Some time later, you find out the state of one of them. Does this cause a
change in the other? No: it is still as God always knew it was, and a
chain of knowledge can be traced back to the origin when the two photons
were at the same place so as to get entangled.
###
It is ok. I'm not saying there are physical "influences" between
the entangled particles (timelike separated or spacelike separated).
There are papers showing that *if* there are such "influences"
the speed of these "influences" are superluminal (but non infinite).
In general experiments performed use Franson interferometers
(time / energy entanglement, not position momentum entanglement).
The final results of the experiments, with moving measuring devices,
rule out the possibility to describe the quantum correlations by means
of real clocks, in terms of "before" and "after".
Nonlocal quantum phenomena cannot be described with the notions
of space and time. This means that there is no time ordering behind
nonlocal correlations, so the causal order cannot be reduced to the
temporal one. Quantum correlations somehow reveal dependence
between the events, or logical order. Experiment shows that this
dependence, or logical order, is beyond any real time ordering.
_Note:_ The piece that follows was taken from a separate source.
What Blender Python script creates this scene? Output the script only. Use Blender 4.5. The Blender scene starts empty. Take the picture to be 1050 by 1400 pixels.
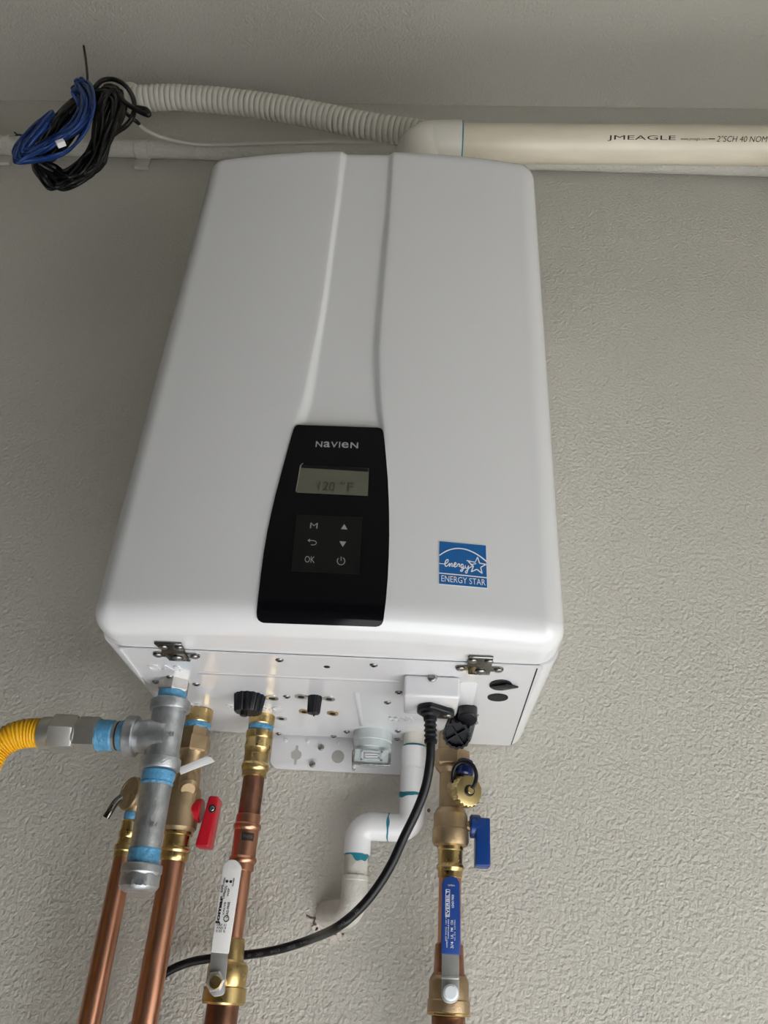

In the realm of the nonlocal quantum phenomena, things come
to pass but the time doesn't seem to pass here.
What about these experiments? When they are performed with moving
apparatuses, several relevant frames are involved. In this case, different
clocks watch the arrival times, and what is “after” according to the
laboratory
clock may become “before” according to one moving clock. Then, it is possible
to define other time orderings. If each measuring device in its own reference
frame is the first to select the output of photons, we have "before-before"
timing.
If each measuring device in its own reference frame selects the photon
output after the other, we have the "after-after" timing. Is it possible to
give
a time-ordered causal explanation for relativistic experiments using
apparatuses
in motion? No, quantum mechanics requires that the particles stay non local,
correlated independent of any timing,both in the "after-after" and in the
"before-before" situation. Experiments performed agree with quantum
mechanical prediction..
So, if these correlations are out of space and time, there are - perhaps -
"correlations without correlata" (according to Mermin and his Ithaca
interpretation) that is to say there is an algorithm, an abstract law of
nature, wich regulates these correlations, period. And that is (imo)
close to you are saying.
A common cause (overlap of the light cones of both
entangled particles) could explain correlations?
There is no general agreement about that.
As for the "conspiracy" argument, Shimony, Horne
and Clauser argue against conspiracy theories on
the basis that the rejection of independence of results
is a kind of skepticism, and that “skepticism of this sort will
essentially dismiss all the results of scientific experimentation”.
"It has been argued that quantum mechanics
is not locally causal and cannot be embedded
in a locally causal theory. That conclusion
depends on treating certain experimental parameters,
typically the orientations of polarization filters,
as free variables. But it might be that this apparent
freedom is illusory. Perhaps experimental parameters
and experimental results are both consequences,
or partially so, of some common hidden mechanism.
Then the apparent non-locality could be simulated."